La gauche vent debout contre la mesure
Cette proposition a suscité une levée de boucliers à gauche. Cathy Apourceau-Poly, sénatrice communiste, n’a pas mâché ses mots, dénonçant « une attaque directe contre le monde ouvrier« . Elle a même proposé, avec une pointe de sarcasme, une « journée de solidarité des dividendes » pour faire contribuer les actionnaires plutôt que les travailleurs.
De son côté, la sénatrice socialiste Monique Lubin a critiqué une mesure « socialement injuste« , estimant qu’elle ferait peser une fois de plus l’effort sur les classes moyennes et populaires.
Un débat nécessaire mais délicat
La proposition soulève des questions profondes sur la manière de financer la Sécurité Sociale à l’avenir. Avec un déficit qui devrait atteindre 60 milliards d’euros en 2025, les marges de manœuvre sont étroites.
Si l’idée d’une contribution supplémentaire est rejetée par certains comme une charge insupportable, d’autres y voient une solution pragmatique pour garantir la pérennité du système. La France est à la croisée des chemins, entre solidarité nationale et pression budgétaire.
Les prochaines étapes
La mesure sera discutée la semaine prochaine en commission mixte paritaire, où députés et sénateurs devront trouver un compromis. Son adoption finale dépendra de l’équilibre des forces politiques, mais aussi de l’arbitrage du gouvernement, qui pourrait recourir au 49.3 pour la faire passer en cas de blocage.
En attendant, le débat continue de diviser, au-delà des clivages politiques traditionnels. Une chose est sûre : La question du financement de la dépendance et du vieillissement ne pourra être évitée longtemps. Que cette proposition soit adoptée ou non, elle aura marqué un tournant dans la réflexion sur la solidarité en France.

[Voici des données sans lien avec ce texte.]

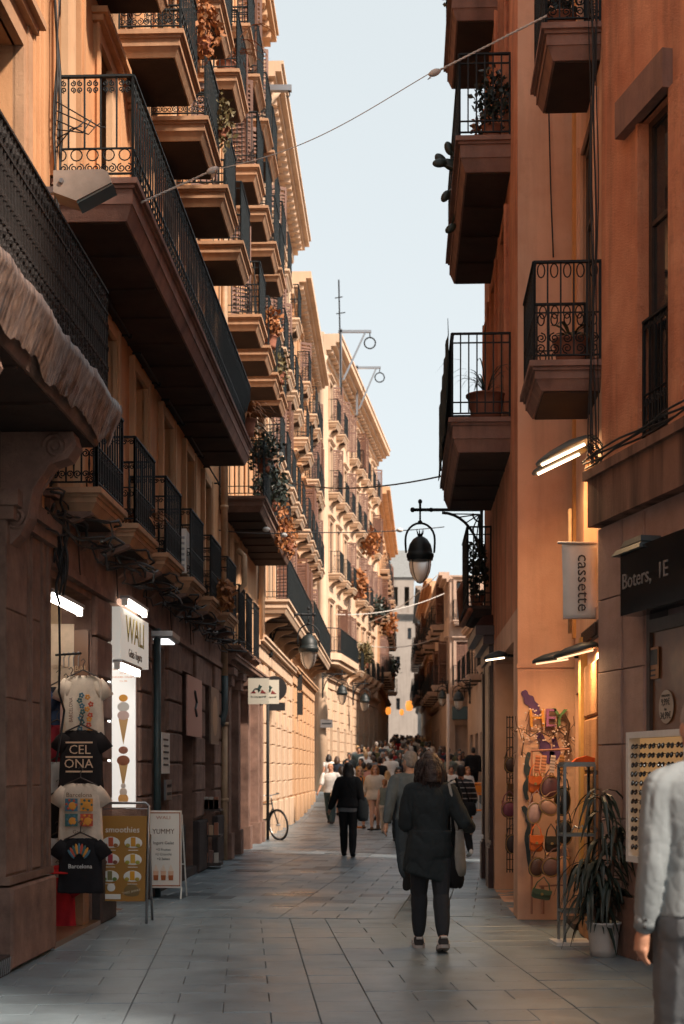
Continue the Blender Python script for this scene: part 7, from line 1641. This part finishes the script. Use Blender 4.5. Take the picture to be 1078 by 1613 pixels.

Le défi de la solidarité nationale
Travailler gratuitement sept heures par an est une idée qui interpelle autant qu’elle dérange. Face à une population vieillissante et à des finances publiques exsangues, le besoin de trouver des solutions innovantes est pressant. Mais ces solutions doivent-elles passer par de nouveaux sacrifices imposés aux actifs ? Le débat reste ouvert, et l’avenir de la Sécurité Sociale, incertain.